Another reason that I disagree with this is because, though I believe school violence is something that needs to be solved, you can’t blame an inanimate object for anybody else’s decision on how to use it. Using the tragedy at Parkland to support stricter gun-laws would be like using cases of deaths in drunk driving accidents to try to push anti-car laws or anti-alcohol laws. Using guns as a scapegoat for these deaths because we as a society don’t want to throw all of the blame on an obviously disturbed young adult with a rough past for murders that he himself committed.

Many people think that changing gun laws will stop tragedies like this from happening, and that is the farthest thing from the truth. I personally would not want an assault rifle, but there are people who use them for recreation, and to protect their families, and I would never condone stepping on people’s second amendment right. If the government restricts guns, that is not going to matter. School shooters aren’t your average, everyday, law-abiding citizen. They are despicable criminals, set on killing. These people are not going to follow any rules that we put in place. They will just find a new way of going about it. If someone wants people dead, there are countless ways of going about it, like cutting open a gas line, or making a pipe bomb. As long as there are people, there will be people who kill people. That is part of human nature. Am I saying that I would ever think that killing another living, breathing person is okay? No. But, I am saying that you can’t blame an object on a decision made by a person.

A third reason that I disagree with the protest is that nothing was accomplished. Especially at Belfast. Because really, what did 17 minutes of standing still in the freezing cold really do? It honestly didn’t really do anything. I love the fact that in America, you can stand for whatever you believe in, like what I am doing now, and what they did then. But, I feel that if those students really believe there is a problem, that there are courses of action that would be far more helpful. They could have spent 17 minutes writing to state or federal law makers, they could write papers about how they feel, they could try to get support for the cause from their classmates.

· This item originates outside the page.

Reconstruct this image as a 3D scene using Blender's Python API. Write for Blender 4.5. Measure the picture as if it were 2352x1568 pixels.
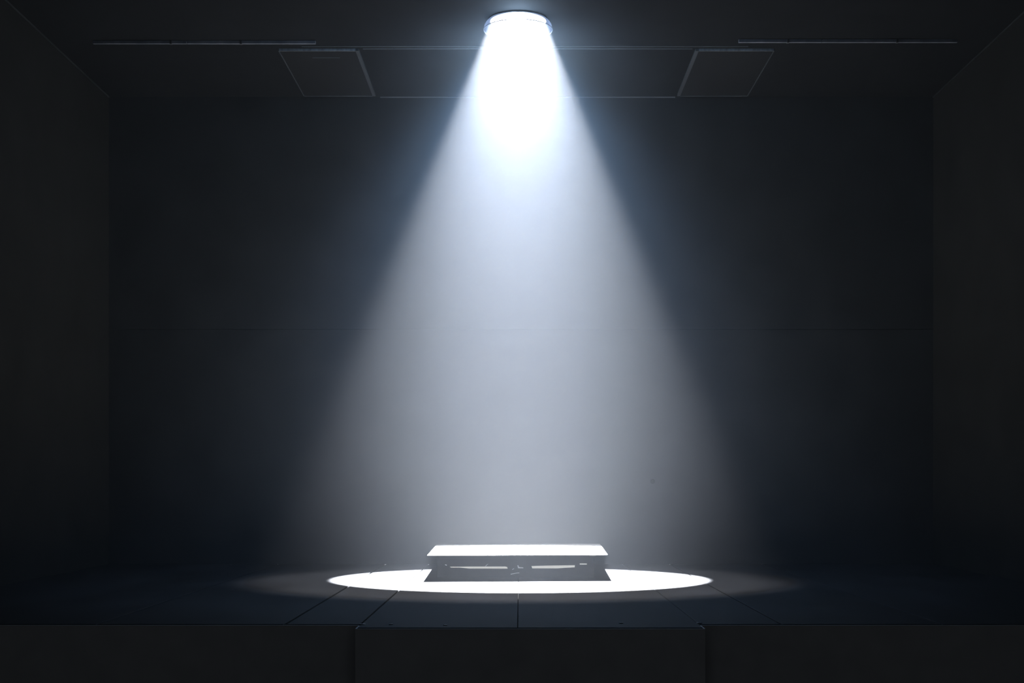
import bpy, bmesh, math, random
from mathutils import Vector, Matrix

for o in list(bpy.data.objects):
    bpy.data.objects.remove(o, do_unlink=True)
sc = bpy.context.scene
COL = sc.collection
random.seed(4)

# ------------------------------------------------------------------ camera
F = 3300.0                      # focal length in pixels of the 2352 x 1568 frame
VX, VY = 1195.0, 1110.0         # where the level optical axis meets the picture
EYE = 0.98                      # camera height over the stage floor (z = 0)
cam_d = bpy.data.cameras.new('camera')
cam_d.sensor_fit = 'HORIZONTAL'
cam_d.sensor_width = 36.0
cam_d.lens = F / 2352.0 * 36.0
cam_d.shift_x = (1176.0 - VX) / 2352.0
cam_d.shift_y = (VY - 784.0) / 2352.0
cam_d.clip_end = 100
cam = bpy.data.objects.new('camera', cam_d)
COL.objects.link(cam)
cam.location = (0, 0, EYE)
cam.rotation_euler = (math.pi / 2, 0, 0)
sc.camera = cam

# ------------------------------------------------------------------ world, exposure
w = bpy.data.worlds.new('world')
sc.world = w
w.use_nodes = True
bg = w.node_tree.nodes['Background']
bg.inputs['Color'].default_value = (0.90, 0.95, 1.0, 1)
bg.inputs['Strength'].default_value = 0.35
sc.view_settings.view_transform = 'Standard'
sc.view_settings.look = 'None'
sc.view_settings.exposure = 0.0
sc.view_settings.gamma = 1.0
sc.view_settings.use_curve_mapping = False
sc.cycles.use_denoising = True
sc.cycles.volume_bounces = 1
sc.cycles.use_adaptive_sampling = True
sc.cycles.adaptive_threshold = 0.03
sc.cycles.volume_step_rate = 2.0
sc.cycles.max_bounces = 6
sc.cycles.diffuse_bounces = 3
sc.cycles.glossy_bounces = 2
sc.cycles.transparent_max_bounces = 12
sc.cycles.sample_clamp_indirect = 4.0

# ------------------------------------------------------------------ the ceiling spotlight's light
LX, LY = -0.022, 14.57          # the lamp hangs here
CEIL = 5.676
LENS_Z = 5.668

def spot(name, z, half_slope, power, color, blend, radius, aim):
    d = bpy.data.lights.new(name, 'SPOT')
    d.energy = power
    d.color = color
    d.spot_size = 2 * math.atan(half_slope)
    d.spot_blend = blend
    d.shadow_soft_size = radius
    o = bpy.data.objects.new(name, d)
    COL.objects.link(o)
    o.location = (LX, LY, z)
    v = Vector(aim) - Vector(o.location)
    o.rotation_euler = v.to_track_quat('-Z', 'Y').to_euler()
    return o

# wide soft cone that shows in the haze
WIDE = spot('spotlight_flood', 6.30, 0.487, 12000, (0.895, 0.895, 0.935), 0.34, 0.06, (LX, LY, 0))
# tight cone that draws the sharp pool on the floor
POOL = spot('spotlight_beam', 6.55, 0.302, 1150000, (0.95, 0.96, 1.0), 0.085, 0.045, (LX + 0.02, LY + 0.22, 0))
POOL.visible_volume_scatter = False
# stray light of the lamp just outside its beam
STRAY = spot('spotlight_stray', 5.62, 1.40, 2450, (0.36, 0.61, 1.0), 1.0, 0.12, (LX, LY, 0))
# spill of the glowing glass collar, all round
sp = bpy.data.lights.new('spotlight_spill', 'POINT')
sp.energy = 200
sp.color = (0.50, 0.72, 1.0)
sp.shadow_soft_size = 0.10
SPILL = bpy.data.objects.new('spotlight_spill', sp)
COL.objects.link(SPILL)
SPILL.location = (LX, LY, 5.56)

# ------------------------------------------------------------------ materials
def mat(name, color, rough=0.7, spec=0.3, noise=0.0, scale=4.0, bump=0.0, metal=0.0, stretch=(1, 1, 1), emit=None):
    m = bpy.data.materials.new(name)
    m.use_nodes = True
    nt = m.node_tree
    b = nt.nodes['Principled BSDF']
    b.inputs['Roughness'].default_value = rough
    b.inputs['Specular IOR Level'].default_value = spec
    b.inputs['Metallic'].default_value = metal
    tc = nt.nodes.new('ShaderNodeTexCoord')
    mp = nt.nodes.new('ShaderNodeMapping')
    mp.inputs['Scale'].default_value = stretch
    nt.links.new(tc.outputs['Object'], mp.inputs['Vector'])
    nz = nt.nodes.new('ShaderNodeTexNoise')
    nz.inputs['Scale'].default_value = scale
    nz.inputs['Detail'].default_value = 6
    nt.links.new(mp.outputs['Vector'], nz.inputs['Vector'])
    cr = nt.nodes.new('ShaderNodeValToRGB')
    cr.color_ramp.elements[0].position = 0.3
    cr.color_ramp.elements[1].position = 0.75
    lo = [c * (1 - noise) for c in color]
    hi = [min(1, c * (1 + noise)) for c in color]
    cr.color_ramp.elements[0].color = (*lo, 1)
    cr.color_ramp.elements[1].color = (*hi, 1)
    nt.links.new(nz.outputs['Fac'], cr.inputs['Fac'])
    nt.links.new(cr.outputs['Color'], b.inputs['Base Color'])
    if bump:
        bp = nt.nodes.new('ShaderNodeBump')
        bp.inputs['Strength'].default_value = bump
        bp.inputs['Distance'].default_value = 0.01
        nt.links.new(nz.outputs['Fac'], bp.inputs['Height'])
        nt.links.new(bp.outputs['Normal'], b.inputs['Normal'])
    if emit:
        b.inputs['Emission Color'].default_value = (*emit[0], 1)
        b.inputs['Emission Strength'].default_value = emit[1]
    return m

M_FLOOR = mat('black_stage_paint', (0.0028, 0.0031, 0.0037), 0.78, 0.062, 0.7, 1.6, 0.15, stretch=(1, 0.35, 1))
M_BASE = mat('black_stage_skirt', (0.14, 0.14, 0.14), 0.9, 0.05, 0.08, 5)
M_WALL = mat('black_back_wall', (0.0088, 0.0097, 0.0110), 0.9, 0.05, 0.2, 2, 0.1)
M_SIDE = mat('black_side_wall', (0.007, 0.007, 0.0068), 0.95, 0.03, 0.2, 2)
M_CEIL = mat('black_ceiling_paint', (0.004, 0.0044, 0.0053), 0.9, 0.05, 0.2, 3)
M_TRIM = mat('dark_grey_trim', (0.028, 0.032, 0.038), 0.6, 0.3, 0.2, 6)
M_CORNER = mat('dim_corner_trim', (0.011, 0.012, 0.0135), 0.7, 0.1, 0.2, 6)
M_PANEL = mat('charcoal_ceiling_panel', (0.0035, 0.0038, 0.0046), 0.8, 0.1, 0.2, 5)
M_EDGE = mat('grey_metal_edge', (0.075, 0.086, 0.10), 0.5, 0.4, 0.5, 9, stretch=(3, 1, 1))
M_BLACK = mat('black_metal', (0.010, 0.010, 0.012), 0.5, 0.3, 0.2, 8)
M_HOLE = mat('black_rubber', (0.001, 0.001, 0.001), 0.9, 0.0, 0.1, 8)
M_WHITE = mat('white_slab', (0.058, 0.058, 0.056), 0.6, 0.3, 0.02, 3)
M_PLINTH = mat('dark_plinth_board', (0.020, 0.022, 0.026), 0.8, 0.1, 0.3, 8, 0.1)
M_STRIP = mat('pale_glow_strip', (0.6, 0.6, 0.56), 0.6, 0.2, 0.05, 8, emit=((1.0, 0.98, 0.90), 0.36))  # emission stands in for light on strips in deep shade, no lamp
M_MARK = mat('pale_glow_mark', (0.6, 0.6, 0.62), 0.6, 0.2, 0.05, 8, emit=((0.85, 0.92, 1.0), 0.16))  # faint glow put into the small marks on the shaded board
M_CAP = mat('white_cap', (0.22, 0.215, 0.20), 0.4, 0.4, 0.03, 8)

def glass_mat():
    m = bpy.data.materials.new('frosted_glass_collar')
    m.use_nodes = True
    nt = m.node_tree
    nt.nodes.clear()
    out = nt.nodes.new('ShaderNodeOutputMaterial')
    mx = nt.nodes.new('ShaderNodeMixShader')
    mx.inputs[0].default_value = 0.35
    tr = nt.nodes.new('ShaderNodeBsdfTransparent')
    ad = nt.nodes.new('ShaderNodeAddShader')
    df = nt.nodes.new('ShaderNodeBsdfDiffuse')
    df.inputs['Color'].default_value = (0.020, 0.020, 0.026, 1)
    tl = nt.nodes.new('ShaderNodeBsdfTranslucent')
    tl.inputs['Color'].default_value = (0.014, 0.014, 0.018, 1)
    nt.links.new(df.outputs[0], ad.inputs[0])
    nt.links.new(tl.outputs[0], ad.inputs[1])
    nt.links.new(tr.outputs[0], mx.inputs[1])
    nt.links.new(ad.outputs[0], mx.inputs[2])
    nt.links.new(mx.outputs[0], out.inputs['Surface'])
    return m

def lens_mat():
    m = bpy.data.materials.new('glowing_lens')
    m.use_nodes = True
    nt = m.node_tree
    nt.nodes.clear()
    out = nt.nodes.new('ShaderNodeOutputMaterial')
    tr = nt.nodes.new('ShaderNodeBsdfTransparent')
    em = nt.nodes.new('ShaderNodeEmission')
    em.inputs['Color'].default_value = (0.93, 0.96, 1, 1)
    em.inputs['Strength'].default_value = 3.0
    ad = nt.nodes.new('ShaderNodeAddShader')
    nt.links.new(tr.outputs[0], ad.inputs[0])
    nt.links.new(em.outputs[0], ad.inputs[1])
    nt.links.new(ad.outputs[0], out.inputs['Surface'])
    return m

M_GLASS = glass_mat()
M_LENS = lens_mat()
M_RIM = mat('white_glass_rim', (0.08, 0.085, 0.10), 0.3, 0.5, 0.02, 8)

# ------------------------------------------------------------------ mesh helpers
def finish(name, bm, material, parent=None, bevel=0.0, smooth=False):
    bmesh.ops.recalc_face_normals(bm, faces=bm.faces)
    if bevel:
        bmesh.ops.bevel(bm, geom=list(bm.edges), offset=bevel, segments=1, affect='EDGES', profile=0.5)
    me = bpy.data.meshes.new(name)
    bm.to_mesh(me)
    bm.free()
    me.materials.append(material)
    if smooth:
        for p in me.polygons:
            p.use_smooth = True
    o = bpy.data.objects.new(name, me)
    COL.objects.link(o)
    if parent:
        o.parent = parent
    return o

def hexa(bm, bottom, top):
    """closed prism between two quads (lists of four 3-D points)"""
    v = [bm.verts.new(p) for p in bottom] + [bm.verts.new(p) for p in top]
    bm.faces.new([v[3], v[2], v[1], v[0]])
    bm.faces.new([v[4], v[5], v[6], v[7]])
    for i in range(4):
        j = (i + 1) % 4
        bm.faces.new([v[i], v[j], v[4 + j], v[4 + i]])

def box(bm, x0, x1, y0, y1, z0, z1):
    q = [(x0, y0), (x1, y0), (x1, y1), (x0, y1)]
    hexa(bm, [(x, y, z0) for x, y in q], [(x, y, z1) for x, y in q])

def box_obj(name, dims, material, parent=None, bevel=0.0):
    bm = bmesh.new()
    box(bm, *dims)
    return finish(name, bm, material, parent, bevel)

def tag(o, label=None, cat=None, group=None, kind=None):
    if label: o['label'] = label
    if cat: o['category'] = cat
    if group: o['group'] = group
    if kind: o['kind'] = kind
    return o

def empty(name, loc=(0, 0, 0)):
    o = bpy.data.objects.new(name, None)
    o.empty_display_size = 0.1
    COL.objects.link(o)
    o.location = loc
    return o

def lathe(bm, prof, n=64, close=False):
    rings = []
    for r, z in prof:
        rings.append([bm.verts.new((r * math.cos(2 * math.pi * i / n), r * math.sin(2 * math.pi * i / n), z)) for i in range(n)])
    m = len(rings)
    for a in range(m if close else m - 1):
        b = (a + 1) % m
        for i in range(n):
            j = (i + 1) % n
            bm.faces.new([rings[a][i], rings[a][j], rings[b][j], rings[b][i]])
    return rings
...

The fourth reason that I disagree with the actions of those students is that, they were preaching to the wrong crowd. The administration is already taking massive steps and planning some huge changes for our school. So, protesting out here, where we are making changes, doesn’t really have much effect or resonance.

We live in a society where only one side of every argument is reported on, and all the other side ever gets is belittlement. We draw our lines straight down the middle, and anyone who isn’t on the same side of the line as you is automatically ignorant and wrong, both conservatives and liberals do this. We need to stop doing this. We need to stop blindly following political parties and the propaganda that both sides spew. Let’s make up our own minds. Do research that goes farther than the confines of click-bait articles and 9 ‘o’clock news. Not to say that the three who did this didn’t do research (they very well may have, I’m not certain.)  What I have written is very thought out and I stand fully behind this. So, whether or not you agree with this piece is entirely up to you. Just make sure that you do your homework before you make that decision, whatever that decision may be.